[Begin Rows]
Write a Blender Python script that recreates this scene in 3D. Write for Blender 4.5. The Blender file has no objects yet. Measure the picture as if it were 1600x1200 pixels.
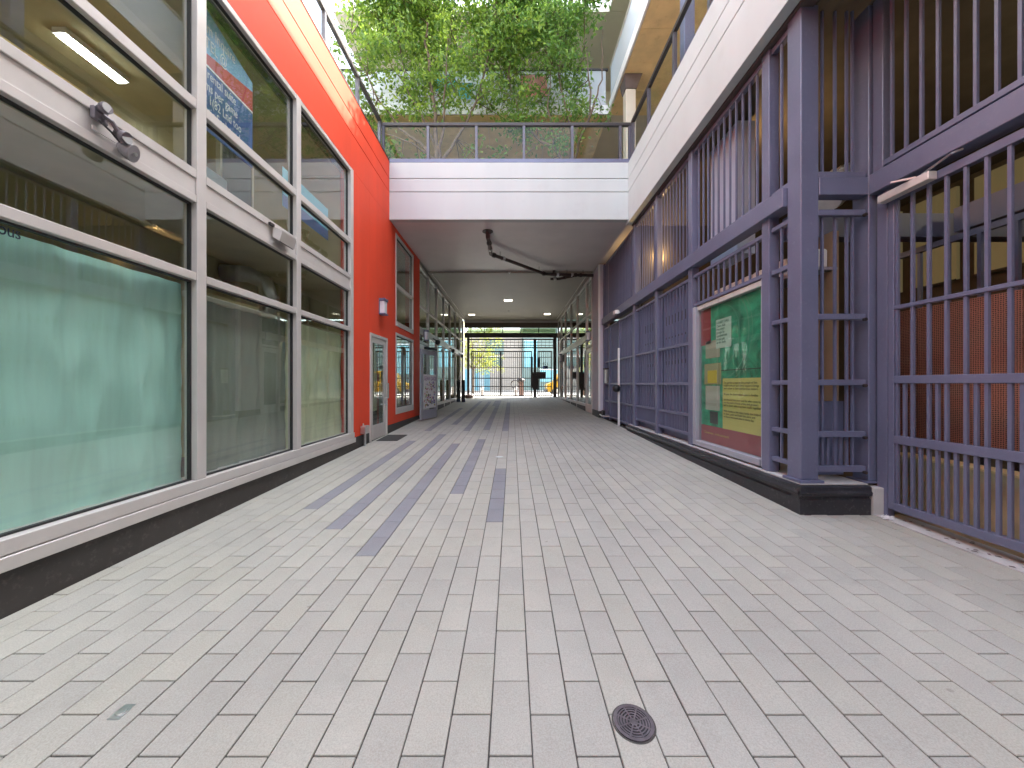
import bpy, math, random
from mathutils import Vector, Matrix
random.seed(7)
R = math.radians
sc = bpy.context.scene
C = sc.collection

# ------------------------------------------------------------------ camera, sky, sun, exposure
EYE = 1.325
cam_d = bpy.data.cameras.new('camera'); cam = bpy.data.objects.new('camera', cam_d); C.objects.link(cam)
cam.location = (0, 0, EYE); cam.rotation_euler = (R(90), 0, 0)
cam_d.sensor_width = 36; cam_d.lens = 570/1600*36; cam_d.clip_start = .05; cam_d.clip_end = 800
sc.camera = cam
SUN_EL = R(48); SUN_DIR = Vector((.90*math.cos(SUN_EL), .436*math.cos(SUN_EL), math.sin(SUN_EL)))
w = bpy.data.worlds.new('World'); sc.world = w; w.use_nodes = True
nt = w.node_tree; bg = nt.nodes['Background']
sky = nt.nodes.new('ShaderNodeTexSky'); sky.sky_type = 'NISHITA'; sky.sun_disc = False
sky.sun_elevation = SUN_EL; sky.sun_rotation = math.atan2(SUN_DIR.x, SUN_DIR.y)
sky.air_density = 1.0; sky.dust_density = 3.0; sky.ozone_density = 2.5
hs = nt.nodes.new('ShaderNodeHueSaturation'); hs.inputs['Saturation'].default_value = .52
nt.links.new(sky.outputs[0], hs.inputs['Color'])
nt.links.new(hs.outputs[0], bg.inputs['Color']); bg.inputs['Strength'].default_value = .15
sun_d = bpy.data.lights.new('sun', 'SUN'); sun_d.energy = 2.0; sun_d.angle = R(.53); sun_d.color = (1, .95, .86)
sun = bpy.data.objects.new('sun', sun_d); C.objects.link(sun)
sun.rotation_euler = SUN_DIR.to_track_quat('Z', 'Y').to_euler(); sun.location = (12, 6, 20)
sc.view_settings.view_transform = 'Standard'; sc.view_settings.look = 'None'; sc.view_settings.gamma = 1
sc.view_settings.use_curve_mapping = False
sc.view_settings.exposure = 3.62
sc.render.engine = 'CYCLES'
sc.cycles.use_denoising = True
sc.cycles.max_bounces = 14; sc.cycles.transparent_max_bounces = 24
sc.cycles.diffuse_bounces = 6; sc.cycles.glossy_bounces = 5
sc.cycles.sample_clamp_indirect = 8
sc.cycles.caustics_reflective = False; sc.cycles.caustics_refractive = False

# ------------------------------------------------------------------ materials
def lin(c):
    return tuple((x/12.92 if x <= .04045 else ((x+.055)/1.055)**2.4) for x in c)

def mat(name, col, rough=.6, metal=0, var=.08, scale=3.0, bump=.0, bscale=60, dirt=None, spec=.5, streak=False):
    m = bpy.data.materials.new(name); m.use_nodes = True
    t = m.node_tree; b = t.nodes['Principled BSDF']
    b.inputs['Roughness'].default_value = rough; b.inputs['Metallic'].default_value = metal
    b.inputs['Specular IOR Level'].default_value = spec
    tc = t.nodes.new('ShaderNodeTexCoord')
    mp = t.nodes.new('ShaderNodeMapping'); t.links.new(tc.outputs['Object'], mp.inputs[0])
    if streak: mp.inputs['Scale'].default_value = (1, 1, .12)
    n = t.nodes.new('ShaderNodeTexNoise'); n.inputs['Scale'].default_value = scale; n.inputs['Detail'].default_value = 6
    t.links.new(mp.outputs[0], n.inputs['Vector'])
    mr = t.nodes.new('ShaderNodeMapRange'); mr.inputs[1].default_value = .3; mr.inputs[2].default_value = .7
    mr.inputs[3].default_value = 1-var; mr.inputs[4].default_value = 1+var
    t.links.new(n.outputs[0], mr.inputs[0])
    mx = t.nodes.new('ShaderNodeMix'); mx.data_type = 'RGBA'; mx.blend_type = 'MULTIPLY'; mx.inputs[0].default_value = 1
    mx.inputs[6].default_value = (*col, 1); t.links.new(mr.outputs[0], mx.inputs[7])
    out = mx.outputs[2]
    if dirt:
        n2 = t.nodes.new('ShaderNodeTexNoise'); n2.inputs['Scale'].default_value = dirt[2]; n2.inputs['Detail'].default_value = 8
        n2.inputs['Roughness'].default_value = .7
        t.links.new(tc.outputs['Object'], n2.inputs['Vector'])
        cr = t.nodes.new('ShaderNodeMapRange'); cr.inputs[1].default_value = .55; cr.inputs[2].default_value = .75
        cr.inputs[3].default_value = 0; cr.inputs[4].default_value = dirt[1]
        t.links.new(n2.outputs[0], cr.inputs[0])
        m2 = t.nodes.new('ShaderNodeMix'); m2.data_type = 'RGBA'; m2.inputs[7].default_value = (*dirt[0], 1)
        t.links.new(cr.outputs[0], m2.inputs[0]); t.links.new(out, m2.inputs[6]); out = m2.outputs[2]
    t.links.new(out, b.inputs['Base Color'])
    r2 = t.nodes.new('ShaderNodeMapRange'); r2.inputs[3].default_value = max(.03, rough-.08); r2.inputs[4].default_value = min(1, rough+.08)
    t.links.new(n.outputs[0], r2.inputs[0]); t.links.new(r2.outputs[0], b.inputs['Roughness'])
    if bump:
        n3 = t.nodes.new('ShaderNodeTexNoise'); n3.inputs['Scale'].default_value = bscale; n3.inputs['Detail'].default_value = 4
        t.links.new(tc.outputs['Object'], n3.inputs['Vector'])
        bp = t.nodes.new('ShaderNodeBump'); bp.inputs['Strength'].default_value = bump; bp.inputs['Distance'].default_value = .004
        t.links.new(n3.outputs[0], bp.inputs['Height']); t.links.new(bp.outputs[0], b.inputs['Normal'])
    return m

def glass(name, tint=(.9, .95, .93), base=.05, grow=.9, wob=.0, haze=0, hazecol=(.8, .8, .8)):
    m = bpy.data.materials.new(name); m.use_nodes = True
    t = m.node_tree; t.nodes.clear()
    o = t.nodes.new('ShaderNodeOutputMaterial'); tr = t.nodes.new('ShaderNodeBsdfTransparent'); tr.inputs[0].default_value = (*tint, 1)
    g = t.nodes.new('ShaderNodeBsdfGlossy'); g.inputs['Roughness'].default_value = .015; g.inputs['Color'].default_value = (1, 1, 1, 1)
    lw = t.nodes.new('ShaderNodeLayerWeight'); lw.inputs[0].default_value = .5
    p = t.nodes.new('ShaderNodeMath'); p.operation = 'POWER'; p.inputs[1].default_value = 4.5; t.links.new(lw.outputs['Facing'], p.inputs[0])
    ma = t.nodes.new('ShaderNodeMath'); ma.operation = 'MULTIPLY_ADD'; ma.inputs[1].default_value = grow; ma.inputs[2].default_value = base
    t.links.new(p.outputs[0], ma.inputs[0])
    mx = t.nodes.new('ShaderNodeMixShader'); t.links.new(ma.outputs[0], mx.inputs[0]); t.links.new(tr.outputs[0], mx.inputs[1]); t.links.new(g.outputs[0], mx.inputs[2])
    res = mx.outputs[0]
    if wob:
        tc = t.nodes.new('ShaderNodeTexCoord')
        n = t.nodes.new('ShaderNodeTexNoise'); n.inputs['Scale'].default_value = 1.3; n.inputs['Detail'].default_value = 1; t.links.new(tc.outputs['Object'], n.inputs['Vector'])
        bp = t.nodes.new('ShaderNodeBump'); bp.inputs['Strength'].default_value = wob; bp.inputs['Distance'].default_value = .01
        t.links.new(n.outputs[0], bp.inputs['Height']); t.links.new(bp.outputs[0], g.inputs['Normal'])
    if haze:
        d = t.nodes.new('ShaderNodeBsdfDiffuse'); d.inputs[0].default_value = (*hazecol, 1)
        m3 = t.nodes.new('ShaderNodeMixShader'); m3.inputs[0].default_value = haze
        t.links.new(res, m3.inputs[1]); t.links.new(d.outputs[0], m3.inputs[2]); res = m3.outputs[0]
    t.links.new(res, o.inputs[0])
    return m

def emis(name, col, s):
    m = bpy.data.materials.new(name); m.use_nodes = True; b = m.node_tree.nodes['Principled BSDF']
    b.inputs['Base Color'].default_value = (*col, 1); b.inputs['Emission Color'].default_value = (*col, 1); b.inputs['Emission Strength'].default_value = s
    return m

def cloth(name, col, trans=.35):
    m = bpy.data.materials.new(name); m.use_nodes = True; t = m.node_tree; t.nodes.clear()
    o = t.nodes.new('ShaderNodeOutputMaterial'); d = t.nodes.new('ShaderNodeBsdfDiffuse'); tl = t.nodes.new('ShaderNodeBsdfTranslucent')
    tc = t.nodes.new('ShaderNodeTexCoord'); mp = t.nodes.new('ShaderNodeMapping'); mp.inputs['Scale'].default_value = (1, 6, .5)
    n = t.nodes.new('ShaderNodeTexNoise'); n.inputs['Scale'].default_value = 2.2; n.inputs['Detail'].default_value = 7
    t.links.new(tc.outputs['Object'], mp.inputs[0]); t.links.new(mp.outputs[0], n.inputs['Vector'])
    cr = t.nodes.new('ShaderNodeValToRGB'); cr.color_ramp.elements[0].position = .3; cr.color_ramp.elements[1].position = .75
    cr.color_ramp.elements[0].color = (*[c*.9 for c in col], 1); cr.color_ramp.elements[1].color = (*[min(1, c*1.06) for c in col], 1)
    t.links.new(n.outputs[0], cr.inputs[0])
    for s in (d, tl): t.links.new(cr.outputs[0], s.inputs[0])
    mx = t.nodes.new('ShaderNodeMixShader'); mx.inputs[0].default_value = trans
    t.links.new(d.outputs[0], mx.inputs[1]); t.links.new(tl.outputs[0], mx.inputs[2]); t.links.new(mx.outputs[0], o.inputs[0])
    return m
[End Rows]
[Begin Rows]
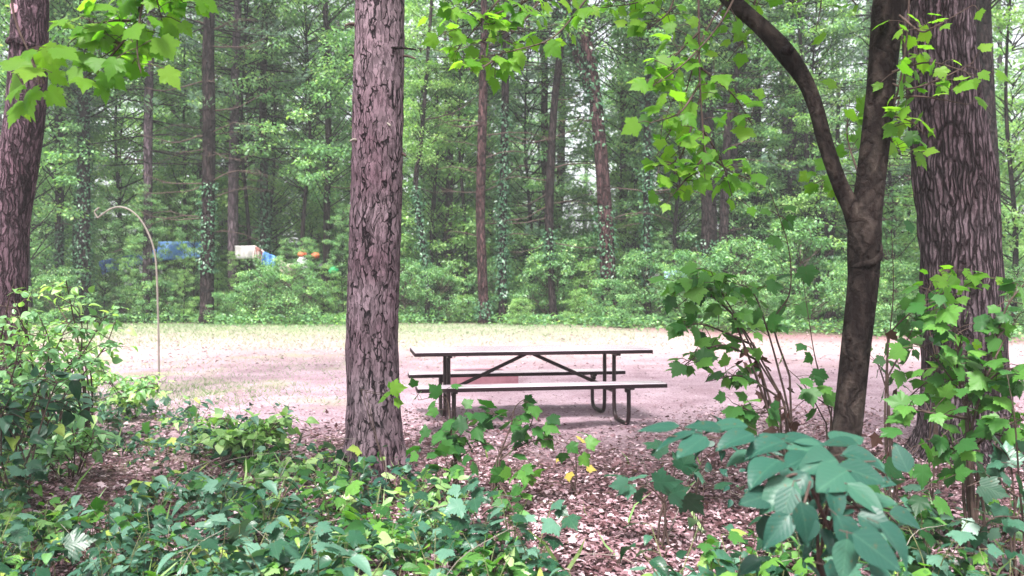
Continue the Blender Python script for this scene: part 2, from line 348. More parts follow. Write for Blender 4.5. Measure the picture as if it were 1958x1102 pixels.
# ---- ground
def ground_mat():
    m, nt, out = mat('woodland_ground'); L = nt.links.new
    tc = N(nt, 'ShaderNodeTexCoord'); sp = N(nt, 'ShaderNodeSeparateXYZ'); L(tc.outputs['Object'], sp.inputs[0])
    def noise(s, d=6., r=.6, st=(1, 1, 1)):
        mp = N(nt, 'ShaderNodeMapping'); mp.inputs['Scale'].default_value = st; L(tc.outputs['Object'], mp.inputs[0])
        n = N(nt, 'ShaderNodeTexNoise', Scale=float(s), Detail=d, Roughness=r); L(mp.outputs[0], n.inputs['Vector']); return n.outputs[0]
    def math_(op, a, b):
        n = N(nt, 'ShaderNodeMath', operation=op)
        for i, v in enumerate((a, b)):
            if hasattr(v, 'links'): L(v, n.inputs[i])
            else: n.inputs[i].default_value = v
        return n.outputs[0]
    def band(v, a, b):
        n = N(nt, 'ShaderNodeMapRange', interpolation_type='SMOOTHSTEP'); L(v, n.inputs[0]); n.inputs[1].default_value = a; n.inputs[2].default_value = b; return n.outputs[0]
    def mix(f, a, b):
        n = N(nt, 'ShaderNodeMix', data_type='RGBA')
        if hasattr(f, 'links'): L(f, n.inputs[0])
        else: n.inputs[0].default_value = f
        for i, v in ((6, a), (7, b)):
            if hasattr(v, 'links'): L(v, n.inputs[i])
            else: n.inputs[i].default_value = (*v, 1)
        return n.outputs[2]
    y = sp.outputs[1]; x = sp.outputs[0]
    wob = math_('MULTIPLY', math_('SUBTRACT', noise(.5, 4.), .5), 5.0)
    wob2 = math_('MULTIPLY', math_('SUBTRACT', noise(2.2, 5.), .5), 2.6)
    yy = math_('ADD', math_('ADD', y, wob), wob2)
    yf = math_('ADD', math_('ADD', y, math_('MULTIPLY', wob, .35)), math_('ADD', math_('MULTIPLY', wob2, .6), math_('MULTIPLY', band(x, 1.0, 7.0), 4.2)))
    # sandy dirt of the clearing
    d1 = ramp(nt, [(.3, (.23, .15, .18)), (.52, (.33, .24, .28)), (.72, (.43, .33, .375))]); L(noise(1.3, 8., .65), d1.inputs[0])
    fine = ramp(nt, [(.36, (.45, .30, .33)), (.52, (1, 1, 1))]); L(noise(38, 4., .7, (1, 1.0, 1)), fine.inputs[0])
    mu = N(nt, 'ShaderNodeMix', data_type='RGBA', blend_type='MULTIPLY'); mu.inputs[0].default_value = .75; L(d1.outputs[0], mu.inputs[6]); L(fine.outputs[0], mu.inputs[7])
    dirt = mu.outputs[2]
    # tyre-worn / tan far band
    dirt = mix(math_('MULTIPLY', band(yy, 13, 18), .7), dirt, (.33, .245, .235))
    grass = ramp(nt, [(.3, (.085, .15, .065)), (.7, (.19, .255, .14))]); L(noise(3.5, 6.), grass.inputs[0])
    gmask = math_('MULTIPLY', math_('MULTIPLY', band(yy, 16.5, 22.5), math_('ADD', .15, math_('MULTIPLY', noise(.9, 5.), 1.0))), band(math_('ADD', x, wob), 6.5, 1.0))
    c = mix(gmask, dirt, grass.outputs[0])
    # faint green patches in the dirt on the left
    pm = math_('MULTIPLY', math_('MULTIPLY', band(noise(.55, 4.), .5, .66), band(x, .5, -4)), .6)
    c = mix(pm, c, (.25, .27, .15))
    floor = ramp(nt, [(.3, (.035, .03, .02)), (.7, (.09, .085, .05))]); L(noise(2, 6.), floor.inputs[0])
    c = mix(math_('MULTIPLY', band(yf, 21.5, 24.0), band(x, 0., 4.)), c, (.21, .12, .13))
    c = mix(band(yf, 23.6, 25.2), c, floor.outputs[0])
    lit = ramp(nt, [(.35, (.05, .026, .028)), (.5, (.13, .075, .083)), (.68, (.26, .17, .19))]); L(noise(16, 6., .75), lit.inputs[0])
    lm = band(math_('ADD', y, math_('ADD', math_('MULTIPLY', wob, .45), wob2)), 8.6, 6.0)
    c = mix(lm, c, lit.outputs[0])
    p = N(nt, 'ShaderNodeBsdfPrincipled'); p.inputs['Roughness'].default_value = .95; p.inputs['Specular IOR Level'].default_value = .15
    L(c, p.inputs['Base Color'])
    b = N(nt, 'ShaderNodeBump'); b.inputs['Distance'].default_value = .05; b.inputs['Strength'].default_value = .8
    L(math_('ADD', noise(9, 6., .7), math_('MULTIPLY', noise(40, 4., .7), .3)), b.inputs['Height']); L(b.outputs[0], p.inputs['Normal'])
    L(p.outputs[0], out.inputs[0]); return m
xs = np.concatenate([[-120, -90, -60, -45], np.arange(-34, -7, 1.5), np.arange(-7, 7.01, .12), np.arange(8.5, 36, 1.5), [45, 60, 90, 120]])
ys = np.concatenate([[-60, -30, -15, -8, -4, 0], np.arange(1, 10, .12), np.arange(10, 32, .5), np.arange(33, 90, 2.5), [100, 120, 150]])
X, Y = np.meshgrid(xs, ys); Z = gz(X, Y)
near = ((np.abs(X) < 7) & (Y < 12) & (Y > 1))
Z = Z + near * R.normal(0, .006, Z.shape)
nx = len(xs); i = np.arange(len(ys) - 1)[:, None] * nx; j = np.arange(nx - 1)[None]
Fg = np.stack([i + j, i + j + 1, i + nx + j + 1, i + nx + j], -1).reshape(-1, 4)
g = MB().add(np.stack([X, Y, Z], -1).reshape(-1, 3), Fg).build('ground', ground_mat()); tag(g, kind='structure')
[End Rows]
[Begin Rows]
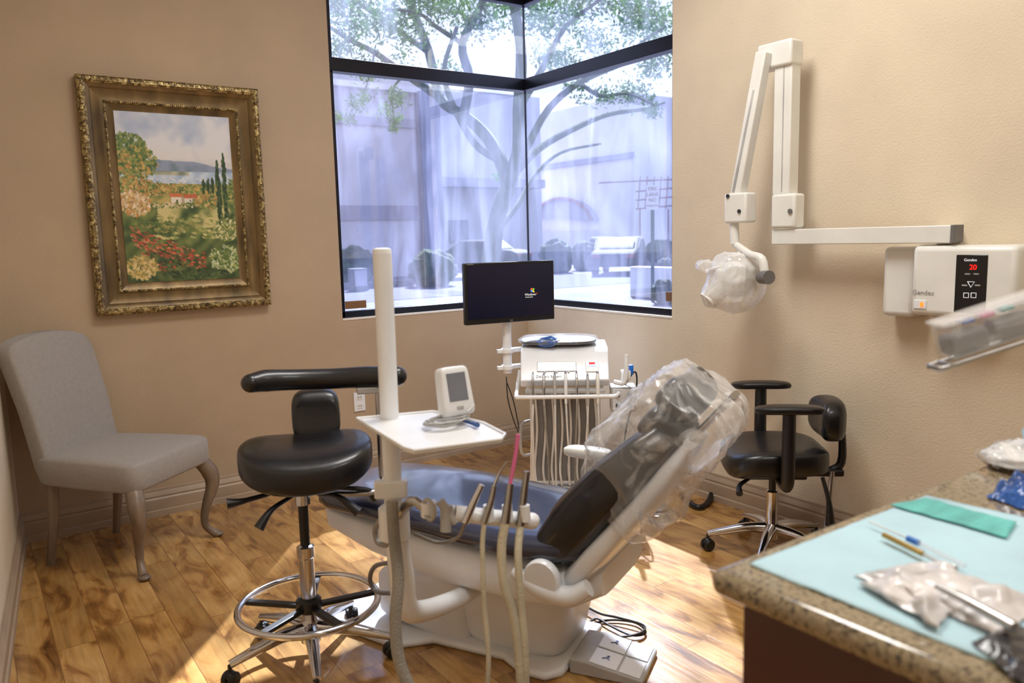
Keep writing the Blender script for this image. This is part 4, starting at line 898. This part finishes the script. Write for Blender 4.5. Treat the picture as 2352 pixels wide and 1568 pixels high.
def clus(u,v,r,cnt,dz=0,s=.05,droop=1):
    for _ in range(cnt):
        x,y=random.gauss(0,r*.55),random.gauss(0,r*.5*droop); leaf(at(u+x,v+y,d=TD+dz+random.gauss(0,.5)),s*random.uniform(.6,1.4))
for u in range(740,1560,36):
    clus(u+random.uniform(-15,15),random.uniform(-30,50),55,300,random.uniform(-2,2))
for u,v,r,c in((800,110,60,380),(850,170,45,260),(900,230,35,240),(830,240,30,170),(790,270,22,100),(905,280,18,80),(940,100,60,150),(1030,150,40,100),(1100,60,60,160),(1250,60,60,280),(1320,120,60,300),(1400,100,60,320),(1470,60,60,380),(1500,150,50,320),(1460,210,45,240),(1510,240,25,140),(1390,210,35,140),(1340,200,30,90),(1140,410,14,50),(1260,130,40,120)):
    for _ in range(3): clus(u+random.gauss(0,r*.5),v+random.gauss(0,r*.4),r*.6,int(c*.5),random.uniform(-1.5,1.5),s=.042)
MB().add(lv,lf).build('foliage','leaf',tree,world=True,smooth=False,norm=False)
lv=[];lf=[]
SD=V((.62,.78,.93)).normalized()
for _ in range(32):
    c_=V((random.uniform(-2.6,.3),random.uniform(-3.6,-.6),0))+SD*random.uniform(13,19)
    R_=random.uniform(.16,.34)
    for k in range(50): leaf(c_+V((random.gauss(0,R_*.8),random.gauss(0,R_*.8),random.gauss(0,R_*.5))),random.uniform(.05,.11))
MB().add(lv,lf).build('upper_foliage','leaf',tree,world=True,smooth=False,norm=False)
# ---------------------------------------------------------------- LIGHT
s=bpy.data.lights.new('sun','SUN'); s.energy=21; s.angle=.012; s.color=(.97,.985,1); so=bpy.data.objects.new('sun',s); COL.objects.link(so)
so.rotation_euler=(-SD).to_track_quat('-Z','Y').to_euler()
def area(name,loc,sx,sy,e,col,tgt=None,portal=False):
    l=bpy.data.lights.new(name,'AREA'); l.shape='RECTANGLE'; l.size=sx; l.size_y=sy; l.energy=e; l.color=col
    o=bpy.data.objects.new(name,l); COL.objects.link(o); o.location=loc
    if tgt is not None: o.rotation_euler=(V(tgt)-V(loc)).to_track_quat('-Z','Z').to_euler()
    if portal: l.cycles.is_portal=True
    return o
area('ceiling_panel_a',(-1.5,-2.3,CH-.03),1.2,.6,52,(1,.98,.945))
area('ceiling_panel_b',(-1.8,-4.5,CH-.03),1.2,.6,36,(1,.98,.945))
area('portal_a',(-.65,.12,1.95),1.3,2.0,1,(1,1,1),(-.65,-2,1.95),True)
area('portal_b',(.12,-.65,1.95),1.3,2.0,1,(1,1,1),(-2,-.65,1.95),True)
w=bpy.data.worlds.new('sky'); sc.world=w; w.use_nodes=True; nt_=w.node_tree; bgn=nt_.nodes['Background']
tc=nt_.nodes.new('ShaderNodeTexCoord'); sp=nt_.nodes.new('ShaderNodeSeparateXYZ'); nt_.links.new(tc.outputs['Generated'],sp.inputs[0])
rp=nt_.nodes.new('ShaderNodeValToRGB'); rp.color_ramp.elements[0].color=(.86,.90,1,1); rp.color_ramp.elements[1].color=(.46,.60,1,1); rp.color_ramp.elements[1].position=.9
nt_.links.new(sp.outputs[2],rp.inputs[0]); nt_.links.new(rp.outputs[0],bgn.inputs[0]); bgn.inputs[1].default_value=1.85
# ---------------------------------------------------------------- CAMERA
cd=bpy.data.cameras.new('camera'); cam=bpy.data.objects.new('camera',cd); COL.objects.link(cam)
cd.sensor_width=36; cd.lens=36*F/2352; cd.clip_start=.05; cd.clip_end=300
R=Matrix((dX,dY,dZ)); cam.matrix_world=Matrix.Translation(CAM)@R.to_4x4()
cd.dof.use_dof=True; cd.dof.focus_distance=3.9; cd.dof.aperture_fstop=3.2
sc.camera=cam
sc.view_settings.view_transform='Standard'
[End Rows]
* Instructions for the task: Give back exactly the lines from the one that holds "Write a Blender" to the one that holds "C = sc.collection", with both ends and without the images.

* Exercise solution:
Write a Blender Python script that recreates this scene in 3D. Write for Blender 4.5. The Blender file has no objects yet. Measure the picture as if it were 1600x1200 pixels.
import bpy, math, random
from mathutils import Vector, Matrix
random.seed(7)
R = math.radians
sc = bpy.context.scene
C = sc.collection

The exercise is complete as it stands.